Forbes had argued that the example of decolonization that was sweeping Africa and much of the Third World was the key force that was inspiring the “Negro Revolution” in the United States. Temple’s position was that Africa’s effect upon the movement was not as significant as the home-grown American impetus by blacks to see the promises of “life, liberty, and the pursuit of happiness” made real. The intellectual bantering between Forbes and Temple was compelling, and it reflected many of the then-current debates among scholars of African American history and culture. Leading sociologists and anthropologists of the day like Melville Herskovits and E. Franklin Frazier were debating the extent to which so-called “Africanisms” had survived the “middle passage” to America during the days of transatlantic slavery and whether or not the African American experience was a new hybrid phenomenon that was disassociated with anything connected to Africa either past or present. Forbes and Temple may have been familiar with the key arguments of this debate from the classes that they had taken at Eureka College.

 

Dr. King’s writings make it unclear as to what side he supported in this intellectual debate. There are elements of both camps that can be found within his work. In his “Letter from a Birmingham Jail,” King wrote The nations of Asia and Africa are moving with jetlike speed toward gaining political independence, but we still creep at horse and buggy pace toward gaining a cup of coffee at a lunch counter.” This might indicate a degree of support for the decolonization argument that Forbes was making. Yet, in his “I Have a Dream” speech, Dr. King spoke the words: “When the architects of our republic wrote the magnificent words of the Constitution and the Declaration of Independence, they were signing a promissory note to which every American was to fall heir.
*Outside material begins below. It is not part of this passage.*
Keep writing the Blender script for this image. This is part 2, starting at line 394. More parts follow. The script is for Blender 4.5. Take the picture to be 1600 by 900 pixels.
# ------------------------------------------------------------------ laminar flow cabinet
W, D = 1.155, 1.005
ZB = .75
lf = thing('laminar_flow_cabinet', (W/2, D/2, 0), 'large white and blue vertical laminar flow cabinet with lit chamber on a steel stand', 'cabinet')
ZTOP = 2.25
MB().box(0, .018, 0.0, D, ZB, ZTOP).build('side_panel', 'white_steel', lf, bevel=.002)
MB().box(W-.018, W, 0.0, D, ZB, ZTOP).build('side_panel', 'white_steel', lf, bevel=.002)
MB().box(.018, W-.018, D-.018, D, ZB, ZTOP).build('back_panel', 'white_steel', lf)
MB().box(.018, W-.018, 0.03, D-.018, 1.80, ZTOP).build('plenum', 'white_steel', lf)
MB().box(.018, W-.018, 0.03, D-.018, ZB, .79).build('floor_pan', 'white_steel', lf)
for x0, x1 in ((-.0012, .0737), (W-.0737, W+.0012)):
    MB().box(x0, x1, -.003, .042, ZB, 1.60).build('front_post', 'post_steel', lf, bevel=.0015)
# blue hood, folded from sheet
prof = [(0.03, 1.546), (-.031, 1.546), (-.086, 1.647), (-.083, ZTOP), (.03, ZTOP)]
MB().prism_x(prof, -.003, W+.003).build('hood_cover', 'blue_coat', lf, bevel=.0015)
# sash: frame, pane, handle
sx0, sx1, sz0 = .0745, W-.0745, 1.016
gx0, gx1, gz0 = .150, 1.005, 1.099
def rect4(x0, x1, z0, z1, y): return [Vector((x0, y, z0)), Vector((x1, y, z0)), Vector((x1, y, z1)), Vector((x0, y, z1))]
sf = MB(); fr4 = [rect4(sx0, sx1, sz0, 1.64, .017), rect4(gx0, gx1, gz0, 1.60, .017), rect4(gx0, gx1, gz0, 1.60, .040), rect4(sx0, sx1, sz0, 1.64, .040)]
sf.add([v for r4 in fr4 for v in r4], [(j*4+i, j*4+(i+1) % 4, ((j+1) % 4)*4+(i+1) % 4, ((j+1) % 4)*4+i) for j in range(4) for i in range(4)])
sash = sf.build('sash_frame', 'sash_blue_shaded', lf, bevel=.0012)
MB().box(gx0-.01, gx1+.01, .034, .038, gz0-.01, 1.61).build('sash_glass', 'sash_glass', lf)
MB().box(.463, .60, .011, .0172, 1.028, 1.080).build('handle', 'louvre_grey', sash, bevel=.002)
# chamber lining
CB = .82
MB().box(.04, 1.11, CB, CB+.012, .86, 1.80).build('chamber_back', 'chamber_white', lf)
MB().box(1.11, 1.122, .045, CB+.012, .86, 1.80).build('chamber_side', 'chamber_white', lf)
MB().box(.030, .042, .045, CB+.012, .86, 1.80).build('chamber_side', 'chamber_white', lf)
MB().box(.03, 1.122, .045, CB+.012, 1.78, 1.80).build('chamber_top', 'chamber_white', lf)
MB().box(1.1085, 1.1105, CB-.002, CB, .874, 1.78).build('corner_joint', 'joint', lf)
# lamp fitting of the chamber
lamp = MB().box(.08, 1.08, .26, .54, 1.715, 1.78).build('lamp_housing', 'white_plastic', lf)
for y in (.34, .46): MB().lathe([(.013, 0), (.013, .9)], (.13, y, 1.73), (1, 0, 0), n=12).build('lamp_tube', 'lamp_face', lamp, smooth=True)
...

This note was a promise that all men, yes, black men as well as white men, would be guaranteed the "unalienable Rights" of "Life, Liberty and the pursuit of Happiness." It is obvious today that America has defaulted on this promissory note, insofar as her citizens of color are concerned.” As such, it would seem that the civil rights movement was rooted in the American Dream—something similar to the argument that Temple was advancing.

 

The debates that took place at Eureka College in the wake of the March on Washington were based upon compelling intellectual distinctions and they were civil. They reflected Dr. King’s desire that “all flesh shall see it together” as we move to a new day where justice reigns triumphant.